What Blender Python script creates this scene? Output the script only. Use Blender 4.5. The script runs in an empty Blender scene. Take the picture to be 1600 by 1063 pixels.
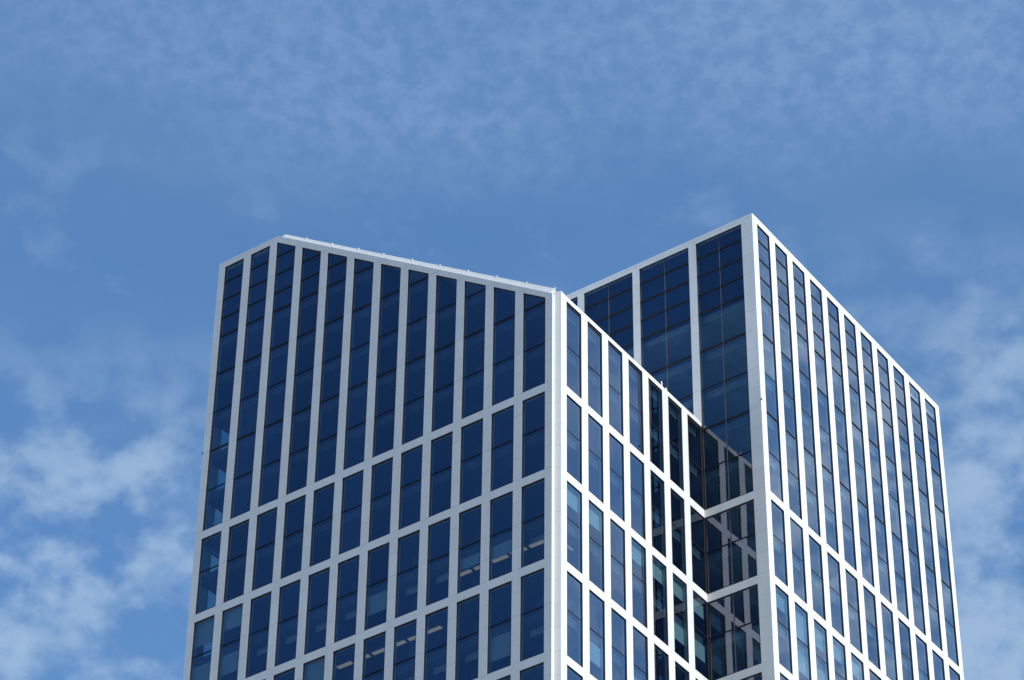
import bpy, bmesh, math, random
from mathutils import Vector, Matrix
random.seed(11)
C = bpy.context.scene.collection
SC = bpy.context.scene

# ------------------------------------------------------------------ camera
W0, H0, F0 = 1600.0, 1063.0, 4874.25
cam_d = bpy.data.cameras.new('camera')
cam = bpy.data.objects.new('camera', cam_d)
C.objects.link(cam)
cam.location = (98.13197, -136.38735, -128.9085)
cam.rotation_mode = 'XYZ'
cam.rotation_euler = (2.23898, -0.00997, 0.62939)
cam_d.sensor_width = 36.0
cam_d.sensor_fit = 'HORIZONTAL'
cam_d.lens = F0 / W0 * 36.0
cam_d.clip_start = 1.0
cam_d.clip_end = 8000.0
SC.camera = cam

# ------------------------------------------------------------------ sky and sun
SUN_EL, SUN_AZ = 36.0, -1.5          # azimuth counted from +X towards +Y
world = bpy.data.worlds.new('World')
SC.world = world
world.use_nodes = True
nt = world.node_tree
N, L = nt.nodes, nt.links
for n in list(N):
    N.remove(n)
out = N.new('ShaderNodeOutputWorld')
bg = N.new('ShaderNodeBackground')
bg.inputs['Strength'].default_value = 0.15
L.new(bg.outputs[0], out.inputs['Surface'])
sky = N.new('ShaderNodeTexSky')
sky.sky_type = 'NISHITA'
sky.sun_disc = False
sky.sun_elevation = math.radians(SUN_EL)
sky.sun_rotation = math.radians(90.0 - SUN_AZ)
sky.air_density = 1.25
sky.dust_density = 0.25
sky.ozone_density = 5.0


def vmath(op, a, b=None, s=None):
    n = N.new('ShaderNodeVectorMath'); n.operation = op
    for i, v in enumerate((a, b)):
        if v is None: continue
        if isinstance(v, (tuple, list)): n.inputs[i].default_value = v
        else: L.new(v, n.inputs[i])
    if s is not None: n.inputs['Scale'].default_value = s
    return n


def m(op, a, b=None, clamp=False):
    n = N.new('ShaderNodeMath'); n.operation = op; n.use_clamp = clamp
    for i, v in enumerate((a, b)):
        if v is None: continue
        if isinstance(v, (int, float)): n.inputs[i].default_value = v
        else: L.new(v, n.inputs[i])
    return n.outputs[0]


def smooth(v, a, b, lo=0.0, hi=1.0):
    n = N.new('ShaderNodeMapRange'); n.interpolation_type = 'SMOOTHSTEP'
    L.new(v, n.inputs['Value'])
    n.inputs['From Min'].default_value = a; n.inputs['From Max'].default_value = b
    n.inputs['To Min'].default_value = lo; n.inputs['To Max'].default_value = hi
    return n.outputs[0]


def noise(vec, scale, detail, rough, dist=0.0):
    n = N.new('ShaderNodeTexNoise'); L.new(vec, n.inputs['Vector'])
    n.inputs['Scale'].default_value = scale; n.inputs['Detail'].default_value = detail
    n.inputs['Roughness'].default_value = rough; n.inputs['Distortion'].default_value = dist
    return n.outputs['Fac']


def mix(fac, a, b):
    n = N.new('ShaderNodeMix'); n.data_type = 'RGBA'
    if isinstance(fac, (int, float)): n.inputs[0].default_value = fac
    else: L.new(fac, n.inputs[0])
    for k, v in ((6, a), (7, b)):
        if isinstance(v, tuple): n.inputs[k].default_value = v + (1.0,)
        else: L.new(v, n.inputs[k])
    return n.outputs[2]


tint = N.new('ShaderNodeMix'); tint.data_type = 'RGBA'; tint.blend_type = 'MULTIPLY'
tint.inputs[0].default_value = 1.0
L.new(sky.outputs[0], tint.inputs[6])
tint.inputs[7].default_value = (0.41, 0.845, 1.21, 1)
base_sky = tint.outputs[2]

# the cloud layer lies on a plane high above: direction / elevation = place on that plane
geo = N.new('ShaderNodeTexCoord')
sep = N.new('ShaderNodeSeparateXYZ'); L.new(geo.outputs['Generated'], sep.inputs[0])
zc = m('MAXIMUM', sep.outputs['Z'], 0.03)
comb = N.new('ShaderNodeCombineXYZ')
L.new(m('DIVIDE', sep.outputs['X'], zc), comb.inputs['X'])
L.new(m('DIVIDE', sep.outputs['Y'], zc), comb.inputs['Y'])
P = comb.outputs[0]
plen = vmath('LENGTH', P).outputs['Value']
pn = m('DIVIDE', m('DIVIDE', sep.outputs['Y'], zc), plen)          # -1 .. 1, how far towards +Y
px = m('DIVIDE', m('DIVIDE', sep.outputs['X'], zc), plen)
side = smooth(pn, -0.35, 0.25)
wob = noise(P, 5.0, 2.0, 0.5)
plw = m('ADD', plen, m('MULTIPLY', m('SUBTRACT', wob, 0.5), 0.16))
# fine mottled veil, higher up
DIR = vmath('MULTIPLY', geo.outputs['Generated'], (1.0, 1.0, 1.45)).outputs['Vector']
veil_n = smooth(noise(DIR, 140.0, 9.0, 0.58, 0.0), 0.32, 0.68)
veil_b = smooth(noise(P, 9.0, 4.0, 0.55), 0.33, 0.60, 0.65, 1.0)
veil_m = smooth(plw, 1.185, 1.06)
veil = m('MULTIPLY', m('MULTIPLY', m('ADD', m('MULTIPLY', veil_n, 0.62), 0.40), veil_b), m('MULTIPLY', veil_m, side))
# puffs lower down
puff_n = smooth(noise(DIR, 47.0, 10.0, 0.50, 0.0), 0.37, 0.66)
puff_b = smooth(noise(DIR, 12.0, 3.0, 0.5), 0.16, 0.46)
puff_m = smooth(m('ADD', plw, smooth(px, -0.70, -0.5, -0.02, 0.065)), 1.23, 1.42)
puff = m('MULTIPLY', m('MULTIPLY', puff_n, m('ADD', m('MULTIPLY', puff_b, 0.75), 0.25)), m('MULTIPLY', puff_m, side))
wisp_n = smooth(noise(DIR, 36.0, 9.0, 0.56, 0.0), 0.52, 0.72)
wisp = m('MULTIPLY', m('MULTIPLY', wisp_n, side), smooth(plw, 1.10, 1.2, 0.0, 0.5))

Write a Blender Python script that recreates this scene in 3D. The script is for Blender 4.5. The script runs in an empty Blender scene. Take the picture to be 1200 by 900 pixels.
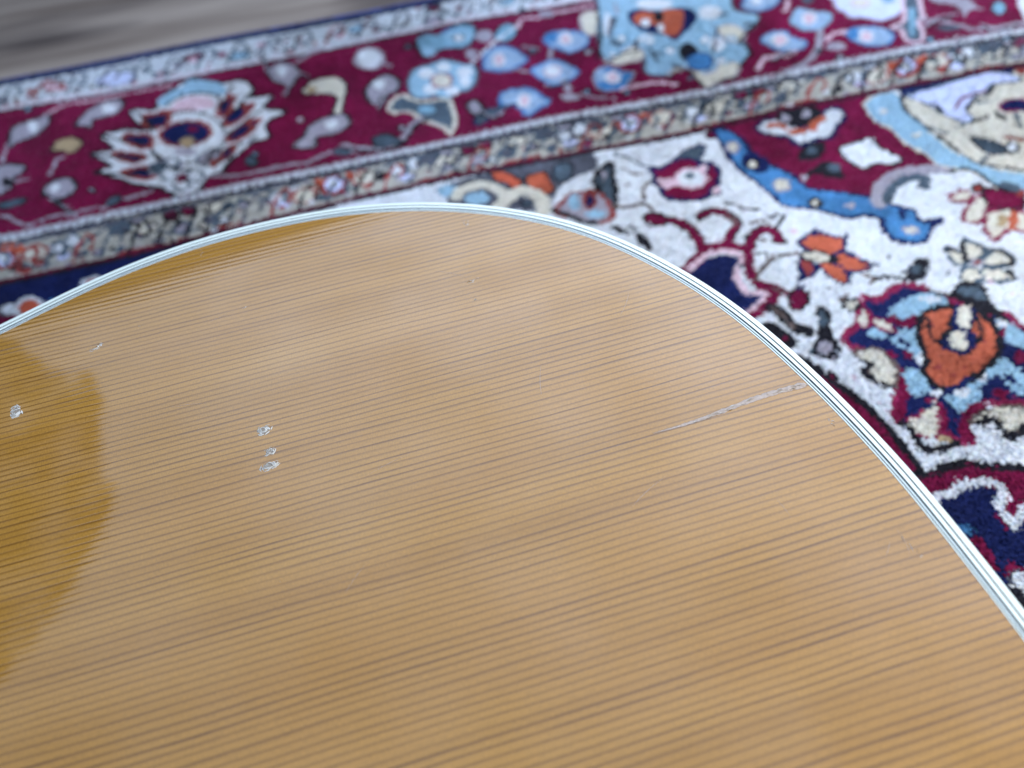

+++

■ **Work instructions**:
Collect the lines that hold "picture".

■ **Output for this exercise**:
What Blender Python script creates this scene? Output the script only. Use Blender 4.5. The script runs in an empty Blender scene. Take the picture to be 1600 by 1063 pixels.
Write a Blender Python script that recreates this scene in 3D. The script is for Blender 4.5. The script runs in an empty Blender scene. Take the picture to be 1200 by 900 pixels.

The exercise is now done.